→ Exercise description:
Retype word for word the first line of the listing and each line after it up to the line with "SUN_AZ, SUN_EL = 50.0, 34.0", with the pictures taken out.

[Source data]
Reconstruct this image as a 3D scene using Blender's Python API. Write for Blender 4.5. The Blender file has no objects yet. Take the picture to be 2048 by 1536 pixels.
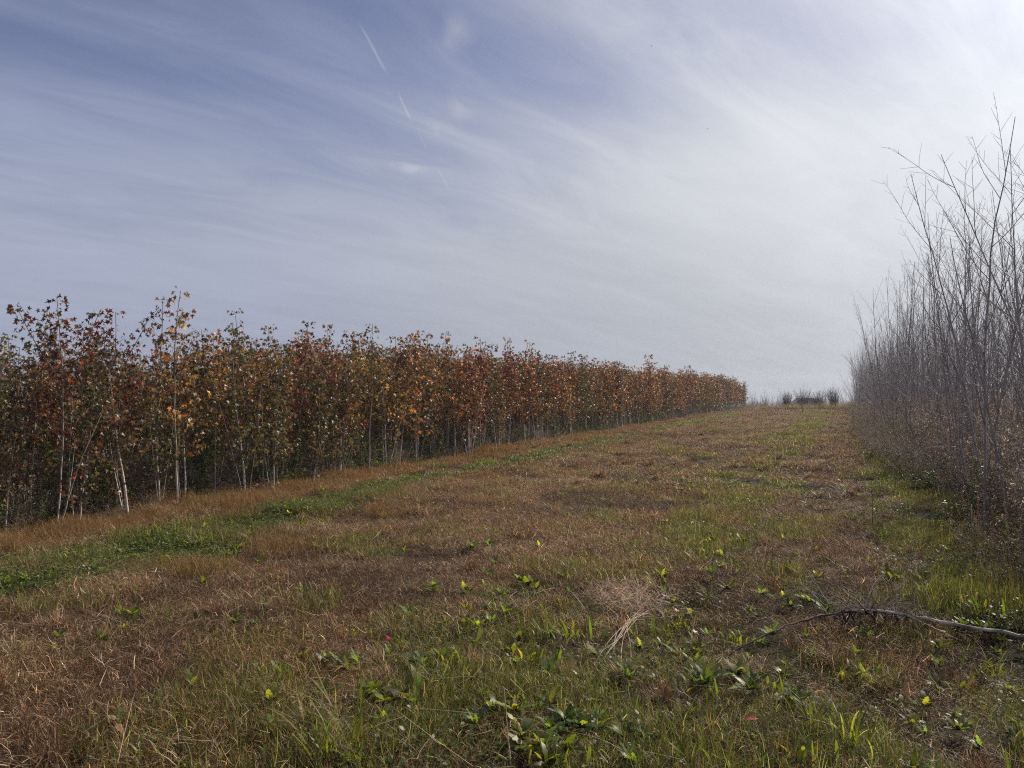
import bpy, math, random
import numpy as np
from mathutils import Vector

# ------------------------------------------------------------------ camera, sky, sun, exposure
SC = bpy.context.scene
COL = SC.collection
R = math.radians
CAM_H = 1.6
PITCH = 0.56
SUN_AZ, SUN_EL = 50.0, 34.0        # azimuth clockwise from +Y (the camera's heading)

cam_d = bpy.data.cameras.new("camera")
cam = bpy.data.objects.new("camera", cam_d)
COL.objects.link(cam)
cam.location = (0, 0, CAM_H)
cam.rotation_euler = (R(90 + PITCH), 0, 0)
cam_d.sensor_width = 36
cam_d.lens = 27.0
cam_d.clip_end = 5000
SC.camera = cam
SC.view_settings.view_transform = 'Standard'
SC.view_settings.look = 'None'
SC.view_settings.exposure = 0.14
SC.view_settings.gamma = 1
SC.render.engine = 'CYCLES'
SC.cycles.volume_bounces = 1
SC.cycles.max_bounces = 8
SC.cycles.filter_width = 1.15
SC.cycles.use_denoising = False
SC.cycles.transparent_max_bounces = 8

sun_dir = Vector((math.sin(R(SUN_AZ)) * math.cos(R(SUN_EL)), math.cos(R(SUN_AZ)) * math.cos(R(SUN_EL)), math.sin(R(SUN_EL))))
sl = bpy.data.lights.new("sun", 'SUN')
sl.energy = 5.0
sl.angle = R(0.6)
sl.color = (1.0, 0.90, 0.76)
so = bpy.data.objects.new("sun", sl)
COL.objects.link(so)
so.rotation_euler = (-sun_dir).to_track_quat('-Z', 'Y').to_euler()
so.location = sun_dir * 60


def pix_dir(px, py):
    """world direction through a point of the 2048x1536 photograph"""
    x, z = (px - 1024) / 1536.0, (768 - py) / 1536.0
    c, s = math.cos(R(PITCH)), math.sin(R(PITCH))
    return Vector((x, c - z * s, s + z * c)).normalized()


class NT:
    def __init__(s, nt):
        s.nt = nt

    def n(s, kind, **kw):
        nd = s.nt.nodes.new(kind)
        for k, v in kw.items():
            setattr(nd, k, v)
        return nd

    def put(s, sock, v):
        if isinstance(v, bpy.types.NodeSocket):
            s.nt.links.new(v, sock)
        elif v is not None:
            sock.default_value = v

    def m(s, op, a, b=None, c=None, clamp=False):
        nd = s.n('ShaderNodeMath', operation=op, use_clamp=clamp)
        s.put(nd.inputs[0], a)
        if b is not None: s.put(nd.inputs[1], b)
        if c is not None: s.put(nd.inputs[2], c)
        return nd.outputs[0]

    def vm(s, op, a, b=None):
        nd = s.n('ShaderNodeVectorMath', operation=op)
        s.put(nd.inputs[0], a)
        if b is not None: s.put(nd.inputs[1], b)
        return nd.outputs['Value'] if op in ('DOT_PRODUCT', 'LENGTH') else nd.outputs['Vector']

    def mix(s, f, a, b, blend='MIX'):
        nd = s.n('ShaderNodeMix', data_type='RGBA', blend_type=blend)
        s.put(nd.inputs[0], f); s.put(nd.inputs[6], a); s.put(nd.inputs[7], b)
        return nd.outputs[2]

    def ramp(s, v, lo, hi, a=0.0, b=1.0, smooth=True):
        nd = s.n('ShaderNodeMapRange', interpolation_type='SMOOTHSTEP' if smooth else 'LINEAR')
        s.put(nd.inputs['Value'], v)
        nd.inputs['From Min'].default_value = lo; nd.inputs['From Max'].default_value = hi
        nd.inputs['To Min'].default_value = a; nd.inputs['To Max'].default_value = b
        return nd.outputs['Result']

    def noise(s, vec, scale, detail=4, rough=0.5, dist=0.0):
        nd = s.n('ShaderNodeTexNoise')
        s.put(nd.inputs['Vector'], vec)
        nd.inputs['Scale'].default_value = scale; nd.inputs['Detail'].default_value = detail
        nd.inputs['Roughness'].default_value = rough; nd.inputs['Distortion'].default_value = dist
        return nd.outputs['Fac']


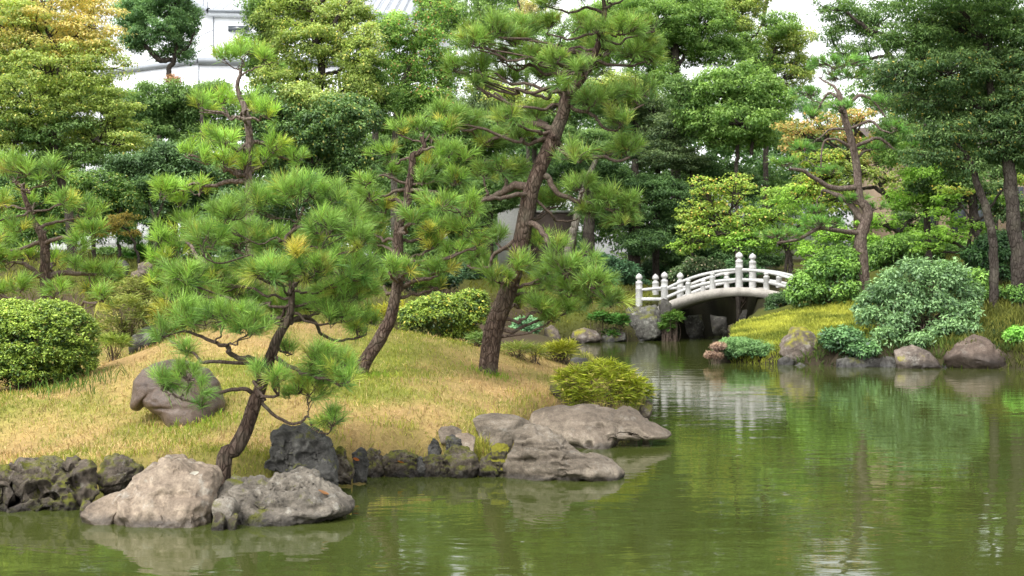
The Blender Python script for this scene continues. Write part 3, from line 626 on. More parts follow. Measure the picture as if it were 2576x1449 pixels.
rock('dark lump at the right foot of the round boulder', P(D_, (1535, 930), (1545, 885), (1590, 875), (1640, 900), (1668, 950), (1668, 992), (1610, 998), (1560, 975)), 12.1, RK_BLK, .9, .2, .1, .12, 5, 44, fine=1.4)
rock('small brown stone in front of the round boulder', P(D_, (1395, 975), (1430, 930), (1480, 912), (1535, 930), (1590, 975), (1580, 1000), (1450, 990)), 11.8, RK_GREY, .9, .4, .08, .05, 4, 45)
rock('big dark craggy rock at the left edge of the pond', P(D_, (-120, 1105), (-120, 930), (0, 908), (110, 900), (180, 905), (330, 885), (400, 920), (455, 1000), (470, 1045), (400, 1092), (250, 1108), (100, 1108)), 11.6, RK_DARK, .6, .5, .1, .17, 6, 53, box=.7, fine=1.6, dents=[(*D_(60, 1060), 50, 24, 50), (*D_(220, 1060), 40, 26, 50), (*D_(350, 1000), 20, 20, 20), (*D_(-40, 1060), 40, 22, 40)])
rock('dark flat stone lying on top of the craggy left rock', P(D_, (105, 905), (140, 885), (200, 862), (260, 862), (320, 885), (330, 912), (200, 918)), 12.2, RK_DARK, 1, .5, .08, .05, 4, 54)
rock('dark mossy pointed rock behind the pale rock', P(D_, (470, 985), (482, 940), (490, 862), (540, 848), (600, 870), (690, 905), (700, 945), (640, 985), (540, 1010)), 12.0, RK_DARK, .8, .4, .1, .13, 5, 55, fine=1.5)
rock('little dark stone at the foot of the craggy left rock', P(D_, (395, 1118), (400, 1078), (425, 1068), (448, 1080), (440, 1122)), 10.95, RK_DARK, 1, .2, .1, .06, 3, 56)
S_ = [((1625, 935), (1632, 830), (1660, 795), (1700, 830), (1712, 880), (1750, 905), (1740, 935)), ((1745, 920), (1740, 850), (1765, 815), (1800, 822), (1822, 880), (1815, 922))]
rock('dark mossy shore stone touching the round boulder', P(D_, *S_[0]), 12.9, RK_DARK, .8, .3, .12, .14, 5, 63, box=.7, fine=1.6)
rock('angular wet grey shore stone, second right of the round boulder', P(D_, *S_[1]), 13.1, RK_BLK, .8, .3, .12, .12, 5, 64, box=.7, fine=1.5)
sh = [('narrow dark shore stone under drooping straw', ((225, 915), (222, 850), (245, 818), (290, 830), (322, 880), (312, 916)), RK_DARK),
      ('low wide mossy shore stone in the middle of the inlet edge', ((312, 915), (318, 860), (350, 838), (430, 835), (490, 850), (500, 915)), RK_DARK),
      ('small upright dark stone standing on the inlet edge', ((532, 860), (536, 800), (555, 770), (580, 782), (600, 830), (595, 862)), RK_BLK),
      ('little dark stone filling the gap left of the upright stone', ((468, 916), (474, 872), (495, 852), (522, 868), (532, 917)), RK_BLK),
      ('dark stone under the upright one on the inlet edge', ((500, 918), (510, 865), (560, 850), (620, 860), (640, 918)), RK_DARK),
      ('largest mossy shore stone left of the streaked rock', ((600, 930), (605, 840), (650, 808), (720, 815), (770, 850), (790, 905), (760, 938), (680, 938)), RK_DARK),
      ('small grey stone perched above the mossy shore stones', ((618, 800), (625, 760), (655, 745), (695, 775), (700, 805)), RK_BLK),
      ('round dark wet stone at the waterline beside the streaked rock', ((778, 935), (785, 880), (820, 855), (870, 862), (895, 905), (880, 945), (820, 952)), RK_DARK),
      ('yellow-mossed stone wedged against the streaked rock', ((838, 860), (840, 815), (870, 792), (930, 795), (942, 850), (930, 900), (880, 905)), rock_mat('mossy_stone', (.03, .028, .02), (.07, .06, .04), (.14, .12, .08), .9, 1.5, .9, .06, .5, mossc=(.17, .16, .015)))]
for i, (lb, o, m_) in enumerate(sh):
    vb = max(p[1] for p in P(E_, *o)); rock(lb, P(E_, *o), 13.6 if i not in (2, 6) else 14, m_, .8, .3, .13, .16, 5, 70+i, box=.7, fine=1.6)
rock('grey flat-topped rock in the grass left of the long tan rock', P(E_, (745, 680), (780, 662), (850, 655), (960, 653), (1040, 690), (1055, 725), (960, 775), (930, 798), (850, 795), (785, 770)), 15.0, RK_STRI, .9, .5, .05, .03, 5, 83, fine=.6)
rock('small brown stone in the grass at the shore bend', P(E_, (582, 730), (600, 712), (650, 708), (700, 725), (705, 745), (600, 745)), 14.6, RK_FLAT, 1, .6, .05, .04, 4, 84)
rock('pale half-buried stone just below the small brown one', P(E_, (620, 765), (680, 745), (735, 742), (770, 765), (758, 788), (690, 785)), 14.2, RK_PALE, 1, .6, .05, .03, 4, 85)
rock('long tan rock with a hole, sloping into the pond below the bamboo', P(E_, (1025, 700), (1040, 660), (1080, 630), (1150, 612), (1300, 606), (1420, 620), (1490, 630), (1540, 613), (1580, 638), (1650, 688), (1752, 752), (1700, 778), (1560, 772), (1480, 780), (1400, 820), (1300, 838), (1200, 810), (1060, 750)), 16.3, RK_FLAT, .9, .7, .06, .05, 6, 93, fine=.6, cuts=0, dents=[(*E_(1390, 705), 13, 9, 22), (*E_(1436, 768), 7, 5, 14), (*E_(1330, 800), 8, 7, 14), (*E_(1480, 720), 12, 34, 14), (*E_(1560, 750), 30, 12, 16), (*E_(1250, 700), 120, 4, 5)])
rock('streaked grey rock sloping right into the pond, nearest on the right', P(E_, (905, 950), (920, 880), (938, 815), (960, 758), (1000, 725), (1050, 713), (1150, 748), (1210, 788), (1240, 820), (1330, 853), (1400, 868), (1460, 898), (1505, 938), (1460, 958), (1300, 968), (1050, 978), (940, 965)), 13.55, RK_STRI, .8, .55, .06, .085, 6, 103, cuts=2, dents=[(*E_(1000, 880), 45, 4, 13), (*E_(1130, 820), 50, 4, 12), (*E_(1200, 905), 60, 4, 12), (*E_(1010, 800), 30, 4, 10), (*E_(1050, 950), 40, 6, 14), (*E_(1180, 870), 60, 5, 9), (*E_(1080, 800), 50, 5, 8), (*E_(1330, 890), 12, 24, 10), (*E_(1240, 930), 50, 5, 8)])
rock('big smooth brown boulder of two lobes lying on the grass slope', [P(D_, (685, 570), (715, 515), (770, 470), (850, 440), (920, 412), (1000, 428), (1060, 500), (1097, 600), (1092, 700), (1000, 715), (880, 698), (800, 664), (725, 620)),
     P(D_, (652, 545), (660, 485), (700, 428), (760, 395), (830, 380), (900, 384), (955, 402), (905, 436), (820, 458), (765, 488), (722, 535), (700, 562), (668, 562))], 14.6, RK_RED, .85, .3, .03, .012, 6, 113, name='boulder', fine=.35, sink=.16, cuts=0, dents=[(*D_(830, 625), 60, 4, 6), (*D_(760, 590), 8, 4, 6), (*D_(790, 415), 40, 3, 5)])
rock('small dark stone beside the bamboo clump at the point', P(E_, (1130, 530), (1135, 505), (1165, 500), (1190, 520), (1185, 540)), 18.6, RK_DARK, 1, .2, .08, .05, 3, 121)
rock('dark rock at the right foot of the bamboo clump', P(E_, (1570, 640), (1585, 600), (1620, 580), (1645, 600), (1635, 650), (1610, 665)), 17.9, RK_DARK, 1, .2, .08, .06, 4, 122)
rock('grey stone behind the bamboo clump', P(E_, (1200, 420), (1215, 388), (1260, 370), (1320, 375), (1325, 420)), 22.5, RK_BLK, 1, .2, .08, .05, 4, 123)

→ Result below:
Reconstruct this image as a 3D scene using Blender's Python API. Write for Blender 4.5. The Blender file has no objects yet. Take the picture to be 2048 by 1536 pixels.
import bpy, math, random
import numpy as np
from mathutils import Vector

# ------------------------------------------------------------------ camera, sky, sun, exposure
SC = bpy.context.scene
COL = SC.collection
R = math.radians
CAM_H = 1.6
PITCH = 0.56
SUN_AZ, SUN_EL = 50.0, 34.0        # azimuth clockwise from +Y (the camera's heading)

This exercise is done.